トランクルームと室内スペースが独立して設けられているセダンタイプの車では、リヤオーバーハングがトランクルームのスペースの確保に直結します。そのため、デザインと積載性のバランスを取ることが重要です。特に大きな荷物を頻繁に積む方は、リヤオーバーハングの長さに注目すると良いでしょう。
スバル車は水平対向エンジンを搭載しているのでフロントオーバーハングが長い
スバル車は、他社と比較すると、フロントオーバーハングが長い傾向にあります。その理由は、スバル車が水平対向エンジン(ボクサーエンジン)を搭載しているからです。水平対向エンジンは、シリンダーを水平に配置するため、左右に幅のあるエンジンを横置きするのが特徴的です。
水平対向エンジンをフロント部に搭載すると、垂直エンジンを導入する一般的な車と比較して、エンジンの幅を確保するために横にスペースが必要となるため、フロントオーバーハングは必然的に長くなってしまいます。このフロントオーバーハングの長さは、スバル車のデザインの特徴の一つとなっていますが、最近のモデルでは短縮する工夫も見られます。
オーバーハングと車高の関係~ローダウンしたいならオーバーハングに注目!
車のカスタムで人気のローダウンは、最低地上高を確保しなければ保安基準に適合しません。最低地上高は原則9センチとされていますが、オーバーハングの長さも車の下を擦らないための判断基準の一つになります。車体が大きい車やオーバーハングが長い車ほど、段差を乗り越える際の注意が必要です。
理論的には、オーバーハングが短いほど車高が低くてもバンパーを擦りにくく、反対にオーバーハングが長いと段差に引っかかりやすくなります。ローダウンやシャコタンを楽しみたいのなら、愛車のオーバーハングの長さも考えた上で、無理のないドレスアップをするようにしましょう。短いオーバーハングは、カスタムの自由度を高めます。
オーバーハングに詳しくなれば、車の知識は広がっていく
車の主要諸元表には、ボディサイズとともにホイールベースが記載されていますが、オーバーハングについての記載はありません。ホイールベースに比べればマイナーな存在であるオーバーハングに詳しくなることで、車の知識が大きく広がります。

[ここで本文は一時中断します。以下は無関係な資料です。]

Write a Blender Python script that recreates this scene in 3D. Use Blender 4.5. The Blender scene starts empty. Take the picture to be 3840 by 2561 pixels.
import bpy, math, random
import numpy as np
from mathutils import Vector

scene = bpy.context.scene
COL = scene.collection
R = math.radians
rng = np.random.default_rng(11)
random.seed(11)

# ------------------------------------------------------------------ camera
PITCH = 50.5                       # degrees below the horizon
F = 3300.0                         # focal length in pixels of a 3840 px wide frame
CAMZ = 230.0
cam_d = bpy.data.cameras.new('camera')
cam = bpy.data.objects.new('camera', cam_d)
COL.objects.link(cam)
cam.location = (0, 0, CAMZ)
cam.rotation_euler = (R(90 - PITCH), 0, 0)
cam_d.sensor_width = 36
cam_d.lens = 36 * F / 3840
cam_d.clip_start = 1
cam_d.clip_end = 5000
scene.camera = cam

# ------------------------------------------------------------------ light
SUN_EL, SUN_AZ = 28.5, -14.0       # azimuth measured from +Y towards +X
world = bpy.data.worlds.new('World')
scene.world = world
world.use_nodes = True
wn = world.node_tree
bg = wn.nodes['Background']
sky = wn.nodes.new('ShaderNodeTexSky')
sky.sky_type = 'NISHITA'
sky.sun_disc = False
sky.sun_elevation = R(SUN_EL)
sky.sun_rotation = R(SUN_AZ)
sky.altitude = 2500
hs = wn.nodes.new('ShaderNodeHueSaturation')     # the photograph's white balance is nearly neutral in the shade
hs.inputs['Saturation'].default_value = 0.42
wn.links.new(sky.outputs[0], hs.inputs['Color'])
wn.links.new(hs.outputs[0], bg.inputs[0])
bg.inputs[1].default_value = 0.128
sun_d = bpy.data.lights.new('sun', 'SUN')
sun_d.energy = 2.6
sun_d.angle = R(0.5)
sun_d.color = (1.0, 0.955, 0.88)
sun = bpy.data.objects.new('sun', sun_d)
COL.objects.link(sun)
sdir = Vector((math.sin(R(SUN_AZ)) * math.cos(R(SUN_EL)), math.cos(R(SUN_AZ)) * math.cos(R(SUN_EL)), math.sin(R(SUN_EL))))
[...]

軽自動車の室内スペースが充実したのは、衝突安全を確保しつつオーバーハングを短くできたからであり、スバル車のフロントオーバーハングが長い傾向にあることは、水平対向エンジンを搭載していることが理由です。オーバーハングをテーマとして捉えることで、車のデザインや構造への理解が深まります。
車の各パーツやエリアは他の部分と関連性があります。オーバーハングのように、諸元表には記載されてはいないマイナーなワードにもスポットライトをあてることで、車の知識はどんどん深まっていきます!